Three pillars -model used by RTX to augment and sustain software reuse

It is important for the organization to maintain a holistic approach to the implementation of systematic software reuse in order to obtain sustainable benefits from the investment. The following model is used at RTX to augment and sustain the software reuse process. It shows that the three pillars must be built up incrementally to improve the software reuse process in the organization. All three pillars are important to ensure the software reuse initiative is successful. However, it is also important to recognise that the human factor is intrinsic to all three areas, and can be considered the foundation on which all three pillars rest. RTX has

• developed a software architecture that supports reuse,

• built a new organisational structure,

• incorporated new methods and tools to facilitate reuse between projects.

Surveys have shown that most failures in implementing software reuse programmes are caused by the human factor.

Software reuse is a business matter involving technology transition and organisational change. Ensuring a reuse culture, providing training, adhering to standards, securing management commitment etc. are more important and are the key factors for success. Thus RTX has chosen a holistic approach towards institutionalising software reuse.

Software reuse will be more feasible in flexible organisations

A rule of thumb at RTX is that a feature must be available in three previous products and three future products before software reuse is feasible.This is to ensure that the feature occurs in multiple products and that development of a reusable component is feasible. However, the interface or component boundary cannot be considered completely fixed from first version onwards. It often requires three or more consecutive versions of a component before the functionality and interface are satisfactory and can be considered fixed. This means that the widespread use of the component in the organization is not possible, if the organization is not sufficiently flexible and adaptable to take on board the likelihood of boundaries changing in the first few versions of a component. In other words, software reuse will be more feasible in flexible organisations which can reuse components from the early stages when boundaries may still be subject to change.

For this reason, RTX has an organisational culture in which:

• information about reusable software and architecture flows freely,

• developers trust each other,

• management is committed to reuse,

• and all developers develop software with reuse in mind.

The RTX organization is flexible and adapts continuously to the ever-changing telecommunications market.

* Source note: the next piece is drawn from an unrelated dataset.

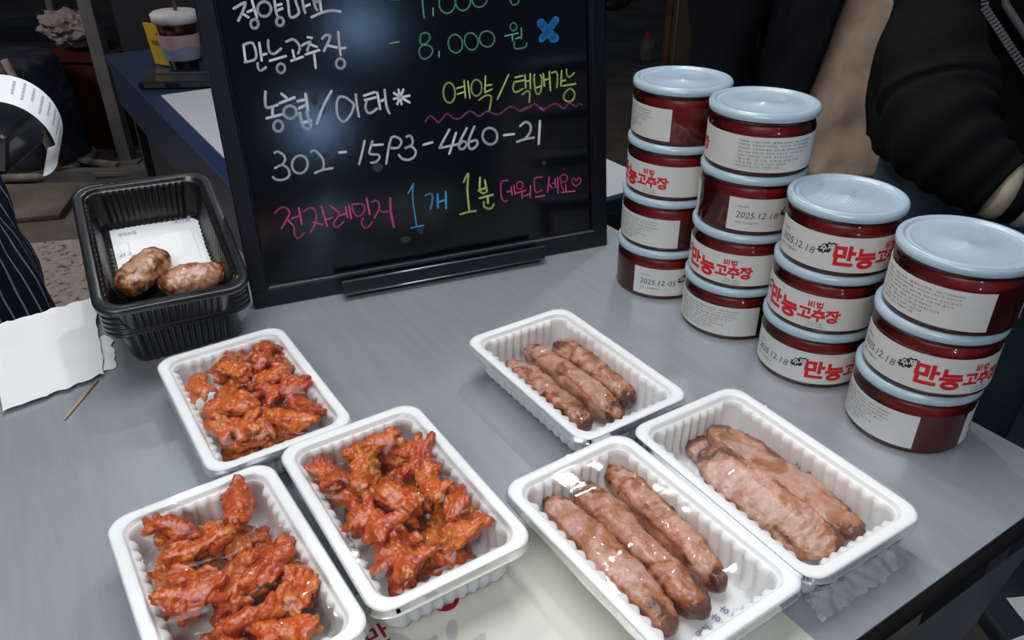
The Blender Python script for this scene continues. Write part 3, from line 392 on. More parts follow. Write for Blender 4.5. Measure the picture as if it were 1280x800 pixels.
# ================================================================== trays
def tray_mesh(name, W, Ln, H, m, nfx, nfy, amp=.0028, rout=.017, inset=.0165, th=.0006, rimw=.0085):
    prof = [(.0005, -.0062, 0), (0, -.0056, 0), (0, -.0013, 0), (.0006, -.0003, 0), (.002, 0, 0), (rimw, 0, 0), (rimw+.001, -.0006, 0), (rimw+.0016, -.0034, 0), (rimw+.003, -.0038, .0), (rimw+.0036, -.0044, .9),
            (rimw+.0046, -.009, 1), (inset-.004, -(H-.010), .85), (inset-.001, -(H-.003), .6), (inset+.002, -(H-.0012), .15), (inset+.006, -(H-.0009), 0)]
    V = []; F = []; sx, sy = nfx*8, nfy*8
    for d, z, am in prof:
        P, Nn = rr(W-2*d, Ln-2*d, max(.007, rout-d*.45), 8, sx, sy); m_ = len(P); off = np.zeros(m_); i = 0
        for (ns, nf) in ((sx, nfx), (sy, nfy), (sx, nfx), (sy, nfy)):
            i += 8; tt = np.arange(ns)/ns; off[i:i+ns] = (.5-.5*np.cos(2*PI*nf*tt))**.7; i += ns
        P = P-Nn*(off*am*amp)[:, None]; V += [(x, y, z+H) for x, y in P]
    for r in range(len(prof)-1):
        for k in range(m_): F.append((r*m_+k, r*m_+(k+1) % m_, (r+1)*m_+(k+1) % m_, (r+1)*m_+k))
    F.append(tuple((len(prof)-1)*m_+k for k in range(m_))[::-1][::-1])
    me = mesh(name, V, F, m, True); o = link('tmp', me); s = o.modifiers.new('s', 'SOLIDIFY'); s.thickness = th; s.offset = 1 if False else -1
    dg = bpy.context.evaluated_depsgraph_get(); dg.update(); out = bpy.data.meshes.new_from_object(o.evaluated_get(dg)); out.name = name; bpy.data.objects.remove(o); return out
TW, TL, TH = .1215, .192, .0392
tray_me = tray_mesh('tray_shell', TW, TL, TH, MT['white_pp'], 8, 13, amp=.0036)
TR = [(-.2338, .5767, .5778, 1.0, 'white tray of red chicken feet nearest the black tray stack'),
      (-.1890, .3702, .5932, 1.0, 'white tray of red chicken feet, leftmost tray of the front row'),
      (-.0855, .4418, .5666, 1.09, 'white tray of red chicken feet partly on the cream sheet'),
      (.0550, .6126, .5767, 1.0, 'white tray with three short browned meat rolls, nearest the menu board'),
      (.0932, .4080, .5878, .93, 'white tray with three long meat rolls side by side, front row'),
      (.1965, .4693, .5530, 1.0, 'white tray with wide flat meat slabs, nearest the jar stacks')]
trays = []
for (x, y, a, s, lab) in TR:
    t = thing('food_tray', lab, 'food tray', (x, y, .0016), (0, 0, a), 'white ribbed plastic food trays'); sh_ = link('tray_shell', tray_me, t); sh_.scale = (1, 1, s); trays.append(t)
# ------------------------------------------------------------------ chicken pieces
def chicken_piece(seed):
    r = random.Random(seed); bm = bmesh.new(); parts = MB()
    def ell(c, d, rot):
        b = bmesh.new(); bmesh.ops.create_icosphere(b, subdivisions=3, radius=1); R = Euler(rot).to_matrix()
        parts.add([R @ Vector((v.co.x*d[0], v.co.y*d[1], v.co.z*d[2]))+Vector(c) for v in b.verts], [tuple(v.index for v in f.verts) for f in b.faces]); b.free()
    Lp = r.uniform(.010, .016)
    for k in range(3): ell((r.uniform(-.004, .004), (k-1)*Lp*.55, r.uniform(-.001, .0015)), (r.uniform(.0070, .0105), r.uniform(.007, .010), r.uniform(.0034, .0050)), (r.uniform(-.4, .4), r.uniform(-.5, .5), r.uniform(-.6, .6)))
    nt = r.choice((2, 3, 3)); a0 = r.uniform(-.1, .1)
    for k in range(nt):
        a = PI/2+a0+(k-(nt-1)/2)*r.uniform(.38, .62); p = Vector((math.cos(a)*.004, Lp*.35+math.sin(a)*.003, 0)); pts = [p.copy()]; rad_ = [.0034]; d = Vector((math.cos(a), math.sin(a), r.uniform(-.1, .4))); st = r.uniform(.0022, .0034); curl = r.uniform(-.20, .20); cz = r.uniform(-.34, -.02)
        for i in range(5):
            p = p+d*st; pts.append(p.copy()); rad_.append(.0034-.00022*i+(.0007 if i in (2, 4) else 0)*1.0); d = (Matrix.Rotation(curl, 3, 'Z') @ d); d.z += cz*.6; d.normalize()
        rad_[-1] = .0013; parts.tube(pts, rad_, 10, .85)
    for k in range(2):
        a = r.uniform(-2.6, -.5)+k*PI*.9; q = Vector((math.cos(a)*.009, math.sin(a)*.008, r.uniform(-.001, .003))); pts = [q.copy()]; d = Vector((math.cos(a+1.3), math.sin(a+1.3), r.uniform(-.3, .5)))
        for i in range(5): q = q+d*.0030; pts.append(q.copy()); d = (Matrix.Rotation(r.uniform(-.9, .9), 3, 'Z') @ d)
        parts.tube(pts, [.003, .0044, .0050, .0046, .0038, .002], 10, .55)
    # flap of skin / leg stub
    a = -PI/2+r.uniform(-.5, .5); p = Vector((0, -Lp*.5, 0)); pts = [p.copy()]; rad_ = [.0058]; d = Vector((math.cos(a), math.sin(a), r.uniform(-.2, .3)))
    for i in range(4): p = p+d*.0036; pts.append(p.copy()); rad_.append(.0052-.0003*i+r.uniform(-.0004, .0006)); d = Matrix.Rotation(r.uniform(-.4, .4), 3, 'Z') @ d
    rad_[-1] = .0032; parts.tube(pts, rad_, 12, .75)
    o = link('tmp', parts.mesh('tmp', None)); md = o.modifiers.new('r', 'REMESH'); md.mode = 'VOXEL'; md.voxel_size = .00085
    sm = o.modifiers.new('s', 'SMOOTH'); sm.iterations = 2; sm.factor = .5
    dg = bpy.context.evaluated_depsgraph_get(); dg.update(); me = bpy.data.meshes.new_from_object(o.evaluated_get(dg)); bpy.data.objects.remove(o)
    n = len(me.vertices); C = np.empty(n*3); me.vertices.foreach_get('co', C); C = C.reshape(-1, 3); Nn = np.empty(n*3); me.vertices.foreach_get('normal', Nn); Nn = Nn.reshape(-1, 3)
    of = Vector((seed*3.1, seed*1.7, 0)); D = np.array([noise.fractal(Vector(c)*150+of, .8, 2.1, 3)*.0017-abs(noise.noise(Vector((c[0]*230, c[1]*110, c[2]*200))+of))*.0026+.0007 for c in C])
    C = C+Nn*D[:, None]
    # fold the piece like leather
    b = r.uniform(12, 34)*r.choice((-1, 1)); C[:, 2] += b*.5*(C[:, 0]**2)-abs(b)*.00; C[:, 2] += r.uniform(4, 14)*C[:, 1]**2*r.choice((-1, .6))
    me.vertices.foreach_set('co', C.ravel()); me.update(); me.materials.clear(); me.materials.append(MT['chicken']); me.polygons.foreach_set('use_smooth', [True]*len(me.polygons)); me.name = 'chicken_foot_piece'
    return me, C
variants = [chicken_piece(s) for s in range(12)]
variants_d = []
for me_, C_ in variants:
    m2_ = me_.copy(); m2_.materials.clear(); m2_.materials.append(MT['chicken_deep']); variants_d.append((m2_, C_))
cell = .002; GX, GY = 62, 98
def hm_new():
    X = (np.arange(GX)+.5)*cell-GX*cell/2; Y = (np.arange(GY)+.5)*cell-GY*cell/2; XX, YY = np.meshgrid(X, Y, indexing='ij')
    d = np.maximum(np.maximum(np.abs(XX)-.043, np.abs(YY)-.078), 0); return .0032+d*4.6
def place_heap(ti, count, seed, ub, vb, cat_label):
    hm = hm_new(); r = random.Random(seed); T = trays[ti]; x0, y0 = T.location.x, T.location.y; a0 = T.rotation_euler.z; ca, sa = math.cos(a0), math.sin(a0); sz = TR[ti][3]
    first = None
    for n in range(count):
        best = None
        for c in range(30):
            vi = r.randrange(len(variants)); C = variants[vi][1]; u, v = r.uniform(*ub), r.uniform(*vb); e = Euler((r.uniform(-.26, .26), r.uniform(-.26, .26), r.uniform(0, 2*PI))); s = r.uniform(1.05, 1.38)
            if r.random() < .3: e = Euler((e.x+PI, e.y, e.z))
            R = np.array(e.to_matrix())*s; P = C @ R.T; ix = np.floor((P[:, 0]+u)/cell+GX/2).astype(int); iy = np.floor((P[:, 1]+v)/cell+GY/2).astype(int)
            if ix.min() < 0 or iy.min() < 0 or ix.max() >= GX or iy.max() >= GY: continue
            z = np.max(hm[ix, iy]-P[:, 2])-.0042; top = z+P[:, 2].max(); score = top+r.uniform(0, .002)
            if best is None or score < best[0]: best = (score, vi, u, v, e, s, z, P, ix, iy)
        if best is None: continue
        _, vi, u, v, e, s, z, P, ix, iy = best
        if z+P[:, 2].max() > .050*sz: continue
        np.maximum.at(hm, (ix, iy), P[:, 2]+z)
        o = link('chicken_foot_piece', (variants if r.random() < .6 else variants_d)[vi][0], None, (x0+u*ca-v*sa, y0+u*sa+v*ca, z+.0016)); o.rotation_euler = (Matrix.Rotation(a0, 3, 'Z') @ e.to_matrix()).to_euler(); o.scale = (s, s, s)
        tag(o, cat_label, 'chicken', 'chicken feet in tray '+['one', 'two', 'three'][ti])
    return hm
hms = {}
hms[0] = place_heap(0, 90, 11, (-.040, .042), (-.068, .062), 'glossy chili-red boneless chicken foot heaped in the white tray nearest the black trays')
hms[1] = place_heap(1, 96, 23, (-.038, .042), (-.074, .066), 'glossy chili-red boneless chicken foot heaped in the bottom left white tray')
hms[2] = place_heap(2, 100, 37, (-.040, .042), (-.068, .076), 'glossy chili-red boneless chicken foot heaped in the middle white tray on the cream sheet')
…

The flexible organization and the holistic approach to implementing software reuse with a focus on the human factor as illustrated as the foundation for the three pillar model is one of the secrets behind the success of RTX software reuse.

Architecture, which denotes the process of developing software architecture to increase software reuse among products, i.e. software architecture which is optimised for a product domain and not just a single product.

Organization, includes the delegation of responsibility and the creation of a formal and informal organisational structure.

Tools/methods deals with the development of processes to sustain software reuse, modify existing procedures, and the investment intools to facilitate development, communication and coordination, e.g. a component archive.

Experience from the latest cordless project from RTX:

In the latest DECT project we measured 55% reuse of software. And approximately 90% of all faults are found in the new developed code. So reuse is the way to faster development and fewer software failures.